At £200 million, the contract itself is relatively small compared to what will ultimately be required to build a functioning prototype plant. But that is exactly the point. This is the transition phase, where vision turns into execution, and where the foundations of a multi billion programme are quietly put in place.
The team behind the first move
What makes this award particularly interesting is the composition of the ILIOS consortium.
The construction partner is led by a joint venture between Kier and Nuvia, combining major UK infrastructure delivery with deep nuclear and safety critical engineering expertise. They are supported by AECOM, bringing global engineering and design capability across complex scientific and energy facilities, AL_A Architects, known for advanced research and innovation environments, and Turner & Townsend, a key player in programme, cost and risk management.
This is not a typical EPC lineup. It is a hybrid team structured more like a nuclear or high tech research campus delivery model, reflecting the complexity and uncertainty still surrounding fusion plant design.
The real shift is in delivery, not technology
What makes this milestone compelling is not the technology itself, which remains complex and unproven at commercial scale, but the structure now forming around it.
By appointing a construction partner early, the UK is effectively building the delivery framework ahead of full technical definition. This approach mirrors nuclear megaprojects, where integration, sequencing and safety governance are established early to manage long term complexity.
With Kier and Nuvia leading execution, supported by AECOM, AL_A Architects and Turner & Townsend, STEP is being positioned as a high hazard, multi decade infrastructure programme rather than a conventional power project. That distinction will shape procurement, contracting models and supplier qualification requirements from the outset.
A new supply chain is being shaped
For contractors and suppliers, this is where the opportunity begins to take shape.
The early phase will focus on enabling works, civil infrastructure, utilities, buildings and site development. These are familiar scopes, but they sit at the front of a much more specialized pipeline that will follow, including advanced materials, heat management systems, containment, remote handling and highly engineered plant components.
Unlike LNG or offshore wind, there is no mature global supply chain for fusion. That creates a first mover advantage for companies willing to engage early with the ILIOS delivery structure.
In many ways, this mirrors the early build out of other new energy sectors, where initial projects defined not just technology pathways, but also contracting strategies and supplier ecosystems.
From coal to fusion, a symbolic transition
There is also a broader narrative embedded in the project.
West Burton, once part of the UK’s coal fired generation fleet, is being repositioned as a hub for next generation energy innovation. It reflects a wider trend of repurposing legacy power infrastructure into platforms for future technologies, leveraging existing grid connections, industrial land and regional workforce capacity.
This is not just a new project. It is a transformation of the energy landscape at both a physical and strategic level.
EPC perspective
From an EPCIntel.com perspective, the importance of this award goes well beyond its £200 million value.

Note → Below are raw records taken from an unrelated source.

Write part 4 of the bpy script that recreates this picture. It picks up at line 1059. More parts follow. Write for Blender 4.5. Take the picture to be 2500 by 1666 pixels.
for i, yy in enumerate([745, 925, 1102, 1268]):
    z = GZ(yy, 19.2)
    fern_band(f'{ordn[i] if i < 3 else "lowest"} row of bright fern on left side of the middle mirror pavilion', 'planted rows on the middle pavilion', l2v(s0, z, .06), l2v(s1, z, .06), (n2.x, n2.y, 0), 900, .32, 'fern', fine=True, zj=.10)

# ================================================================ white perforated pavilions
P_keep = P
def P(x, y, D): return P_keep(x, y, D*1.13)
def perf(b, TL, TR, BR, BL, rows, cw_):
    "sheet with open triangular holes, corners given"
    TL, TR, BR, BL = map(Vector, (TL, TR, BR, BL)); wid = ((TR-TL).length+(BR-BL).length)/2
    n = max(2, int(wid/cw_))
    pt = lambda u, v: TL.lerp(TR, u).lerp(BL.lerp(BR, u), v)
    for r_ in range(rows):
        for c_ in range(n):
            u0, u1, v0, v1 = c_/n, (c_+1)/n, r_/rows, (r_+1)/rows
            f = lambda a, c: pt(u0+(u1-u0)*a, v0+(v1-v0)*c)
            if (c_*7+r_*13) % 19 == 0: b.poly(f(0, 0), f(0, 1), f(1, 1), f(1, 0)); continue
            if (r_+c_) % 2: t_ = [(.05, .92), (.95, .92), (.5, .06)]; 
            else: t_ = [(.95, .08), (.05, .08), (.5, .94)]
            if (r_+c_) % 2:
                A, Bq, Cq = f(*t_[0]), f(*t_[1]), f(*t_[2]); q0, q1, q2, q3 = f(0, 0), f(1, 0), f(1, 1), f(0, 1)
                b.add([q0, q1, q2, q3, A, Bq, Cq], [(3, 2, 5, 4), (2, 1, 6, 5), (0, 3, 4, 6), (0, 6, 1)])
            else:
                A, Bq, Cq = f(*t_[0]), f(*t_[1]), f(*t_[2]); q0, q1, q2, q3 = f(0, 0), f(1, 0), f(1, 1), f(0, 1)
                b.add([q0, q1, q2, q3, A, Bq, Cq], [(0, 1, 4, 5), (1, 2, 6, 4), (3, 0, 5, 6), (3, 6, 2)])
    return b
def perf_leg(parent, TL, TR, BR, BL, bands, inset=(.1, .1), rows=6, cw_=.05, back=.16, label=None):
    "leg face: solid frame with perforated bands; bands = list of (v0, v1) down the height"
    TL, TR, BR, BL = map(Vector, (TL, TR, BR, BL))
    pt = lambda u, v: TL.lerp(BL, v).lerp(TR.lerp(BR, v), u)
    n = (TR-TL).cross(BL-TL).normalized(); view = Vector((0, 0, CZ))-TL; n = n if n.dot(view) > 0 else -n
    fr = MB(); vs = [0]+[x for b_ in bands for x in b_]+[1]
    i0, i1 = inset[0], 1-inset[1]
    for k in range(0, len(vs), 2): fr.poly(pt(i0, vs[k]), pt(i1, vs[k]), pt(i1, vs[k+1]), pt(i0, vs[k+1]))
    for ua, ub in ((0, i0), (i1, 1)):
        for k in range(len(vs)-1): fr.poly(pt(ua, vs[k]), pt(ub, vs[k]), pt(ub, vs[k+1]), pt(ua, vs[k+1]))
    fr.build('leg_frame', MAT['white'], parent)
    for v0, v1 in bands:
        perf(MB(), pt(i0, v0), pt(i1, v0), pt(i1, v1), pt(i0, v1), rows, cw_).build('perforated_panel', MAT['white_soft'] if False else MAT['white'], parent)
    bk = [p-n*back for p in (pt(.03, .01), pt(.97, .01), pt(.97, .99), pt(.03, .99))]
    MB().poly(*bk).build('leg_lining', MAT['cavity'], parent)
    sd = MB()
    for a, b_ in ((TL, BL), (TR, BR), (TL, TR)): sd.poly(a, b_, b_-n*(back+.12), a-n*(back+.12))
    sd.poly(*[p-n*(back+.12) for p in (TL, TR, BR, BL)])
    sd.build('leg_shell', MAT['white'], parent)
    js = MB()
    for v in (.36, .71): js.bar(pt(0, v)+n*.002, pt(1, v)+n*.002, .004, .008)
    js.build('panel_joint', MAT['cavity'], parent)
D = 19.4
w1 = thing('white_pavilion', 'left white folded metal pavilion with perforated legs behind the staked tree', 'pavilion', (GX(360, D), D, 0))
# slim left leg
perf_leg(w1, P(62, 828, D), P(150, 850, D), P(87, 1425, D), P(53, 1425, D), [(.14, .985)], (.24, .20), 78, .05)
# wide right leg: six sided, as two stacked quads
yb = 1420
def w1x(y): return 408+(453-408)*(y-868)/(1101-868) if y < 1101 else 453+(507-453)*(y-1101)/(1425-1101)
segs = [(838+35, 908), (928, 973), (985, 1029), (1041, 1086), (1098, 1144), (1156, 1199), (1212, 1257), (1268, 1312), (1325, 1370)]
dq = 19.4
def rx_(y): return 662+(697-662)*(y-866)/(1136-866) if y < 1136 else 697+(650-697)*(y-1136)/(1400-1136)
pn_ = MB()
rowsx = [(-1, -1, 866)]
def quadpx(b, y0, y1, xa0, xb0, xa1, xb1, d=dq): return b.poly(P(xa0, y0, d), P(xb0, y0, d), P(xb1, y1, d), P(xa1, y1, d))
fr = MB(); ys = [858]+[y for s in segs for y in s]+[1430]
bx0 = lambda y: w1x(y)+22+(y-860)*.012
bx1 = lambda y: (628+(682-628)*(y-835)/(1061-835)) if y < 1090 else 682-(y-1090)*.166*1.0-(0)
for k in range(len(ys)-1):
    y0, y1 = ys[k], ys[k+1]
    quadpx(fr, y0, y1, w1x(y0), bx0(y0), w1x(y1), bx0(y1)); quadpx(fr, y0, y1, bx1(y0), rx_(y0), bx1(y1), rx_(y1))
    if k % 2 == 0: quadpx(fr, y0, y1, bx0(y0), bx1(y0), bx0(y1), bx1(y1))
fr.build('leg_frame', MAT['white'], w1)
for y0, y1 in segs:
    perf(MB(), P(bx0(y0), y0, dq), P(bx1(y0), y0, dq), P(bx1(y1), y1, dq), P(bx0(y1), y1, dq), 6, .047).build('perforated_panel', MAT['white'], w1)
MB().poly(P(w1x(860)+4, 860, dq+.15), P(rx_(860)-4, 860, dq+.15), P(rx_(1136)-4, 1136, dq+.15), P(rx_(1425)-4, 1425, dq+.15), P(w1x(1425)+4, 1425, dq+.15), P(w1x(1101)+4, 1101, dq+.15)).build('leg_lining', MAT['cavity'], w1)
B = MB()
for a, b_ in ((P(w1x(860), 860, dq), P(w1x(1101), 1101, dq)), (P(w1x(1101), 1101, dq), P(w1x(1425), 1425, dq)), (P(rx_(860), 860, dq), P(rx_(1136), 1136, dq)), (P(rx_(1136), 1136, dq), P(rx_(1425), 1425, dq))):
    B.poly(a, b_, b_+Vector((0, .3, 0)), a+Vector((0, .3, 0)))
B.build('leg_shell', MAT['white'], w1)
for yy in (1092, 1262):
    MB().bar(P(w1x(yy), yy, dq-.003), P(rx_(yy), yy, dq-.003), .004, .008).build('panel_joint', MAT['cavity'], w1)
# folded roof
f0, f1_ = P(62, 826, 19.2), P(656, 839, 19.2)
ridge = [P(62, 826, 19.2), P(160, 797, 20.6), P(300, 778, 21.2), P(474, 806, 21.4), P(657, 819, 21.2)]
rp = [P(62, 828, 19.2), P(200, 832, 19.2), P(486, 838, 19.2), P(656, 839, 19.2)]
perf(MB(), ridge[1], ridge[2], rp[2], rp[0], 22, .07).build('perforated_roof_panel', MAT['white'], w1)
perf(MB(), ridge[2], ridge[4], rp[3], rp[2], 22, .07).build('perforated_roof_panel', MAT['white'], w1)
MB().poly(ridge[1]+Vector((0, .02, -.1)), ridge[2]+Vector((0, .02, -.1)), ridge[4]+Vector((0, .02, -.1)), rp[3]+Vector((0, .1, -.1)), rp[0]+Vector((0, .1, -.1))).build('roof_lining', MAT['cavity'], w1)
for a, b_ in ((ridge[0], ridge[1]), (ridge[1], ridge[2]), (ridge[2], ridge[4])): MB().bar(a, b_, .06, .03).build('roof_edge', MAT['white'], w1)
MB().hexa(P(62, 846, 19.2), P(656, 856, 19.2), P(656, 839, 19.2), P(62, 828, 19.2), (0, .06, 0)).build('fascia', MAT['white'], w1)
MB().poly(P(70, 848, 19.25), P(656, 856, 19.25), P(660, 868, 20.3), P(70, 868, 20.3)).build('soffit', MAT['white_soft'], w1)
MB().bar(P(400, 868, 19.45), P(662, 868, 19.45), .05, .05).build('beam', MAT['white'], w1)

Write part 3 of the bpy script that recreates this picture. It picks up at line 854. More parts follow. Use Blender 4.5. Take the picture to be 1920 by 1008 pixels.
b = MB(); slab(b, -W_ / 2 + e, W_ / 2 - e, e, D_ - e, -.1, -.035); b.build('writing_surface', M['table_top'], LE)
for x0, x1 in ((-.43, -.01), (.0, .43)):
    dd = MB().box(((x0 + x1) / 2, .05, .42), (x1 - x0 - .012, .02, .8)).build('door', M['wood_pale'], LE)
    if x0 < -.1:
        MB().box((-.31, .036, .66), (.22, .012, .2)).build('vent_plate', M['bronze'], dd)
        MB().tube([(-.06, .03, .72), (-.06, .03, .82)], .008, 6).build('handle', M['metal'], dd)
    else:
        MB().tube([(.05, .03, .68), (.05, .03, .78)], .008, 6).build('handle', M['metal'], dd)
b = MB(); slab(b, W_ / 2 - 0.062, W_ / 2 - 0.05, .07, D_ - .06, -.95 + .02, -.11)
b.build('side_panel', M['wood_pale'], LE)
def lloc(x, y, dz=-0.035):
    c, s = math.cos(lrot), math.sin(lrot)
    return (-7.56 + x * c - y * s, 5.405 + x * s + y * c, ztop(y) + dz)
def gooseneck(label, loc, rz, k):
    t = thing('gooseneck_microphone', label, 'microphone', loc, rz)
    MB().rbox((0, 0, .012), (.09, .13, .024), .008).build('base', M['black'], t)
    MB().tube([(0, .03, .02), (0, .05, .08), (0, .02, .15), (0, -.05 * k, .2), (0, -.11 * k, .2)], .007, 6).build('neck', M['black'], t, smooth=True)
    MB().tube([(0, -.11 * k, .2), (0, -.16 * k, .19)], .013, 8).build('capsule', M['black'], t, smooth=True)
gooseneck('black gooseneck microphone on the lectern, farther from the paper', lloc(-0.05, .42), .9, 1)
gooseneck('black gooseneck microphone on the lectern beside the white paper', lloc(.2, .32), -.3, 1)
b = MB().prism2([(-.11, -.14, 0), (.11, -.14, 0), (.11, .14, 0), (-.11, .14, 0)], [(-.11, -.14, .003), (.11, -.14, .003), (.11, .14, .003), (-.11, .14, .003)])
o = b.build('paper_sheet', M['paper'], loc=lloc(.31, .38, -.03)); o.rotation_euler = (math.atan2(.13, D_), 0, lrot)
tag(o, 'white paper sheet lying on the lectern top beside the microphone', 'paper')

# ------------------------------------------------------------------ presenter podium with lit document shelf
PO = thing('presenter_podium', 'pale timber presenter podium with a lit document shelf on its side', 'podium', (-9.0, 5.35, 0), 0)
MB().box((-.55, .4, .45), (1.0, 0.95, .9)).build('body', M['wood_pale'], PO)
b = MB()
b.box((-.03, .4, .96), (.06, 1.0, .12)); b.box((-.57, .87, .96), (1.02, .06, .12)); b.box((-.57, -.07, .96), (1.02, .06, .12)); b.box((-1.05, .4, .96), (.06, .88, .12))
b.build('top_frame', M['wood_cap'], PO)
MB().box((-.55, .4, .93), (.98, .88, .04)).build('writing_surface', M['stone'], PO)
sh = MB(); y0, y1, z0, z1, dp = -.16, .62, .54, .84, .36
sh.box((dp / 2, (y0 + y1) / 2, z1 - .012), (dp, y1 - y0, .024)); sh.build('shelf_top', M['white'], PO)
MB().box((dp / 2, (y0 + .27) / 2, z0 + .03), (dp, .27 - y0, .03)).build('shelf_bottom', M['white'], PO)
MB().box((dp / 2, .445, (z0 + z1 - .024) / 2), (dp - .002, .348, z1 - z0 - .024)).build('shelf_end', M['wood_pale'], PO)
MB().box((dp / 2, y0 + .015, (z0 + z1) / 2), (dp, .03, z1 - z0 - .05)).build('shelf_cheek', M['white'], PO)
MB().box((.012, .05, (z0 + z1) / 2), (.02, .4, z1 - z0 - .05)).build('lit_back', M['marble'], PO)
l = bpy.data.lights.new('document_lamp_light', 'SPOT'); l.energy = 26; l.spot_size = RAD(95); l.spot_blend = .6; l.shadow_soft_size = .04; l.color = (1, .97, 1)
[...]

It defines the first layer of the delivery ecosystem and identifies the companies now positioned at the center of the programme, Kier, Nuvia, AECOM, AL_A Architects and Turner & Townsend.
The larger and more technically complex contracts will come later. But by the time they are awarded, the framework for delivery, and the relationships that matter, will already be in place.
Fusion may still be years away from commercial reality. But for the EPC market, it has already begun.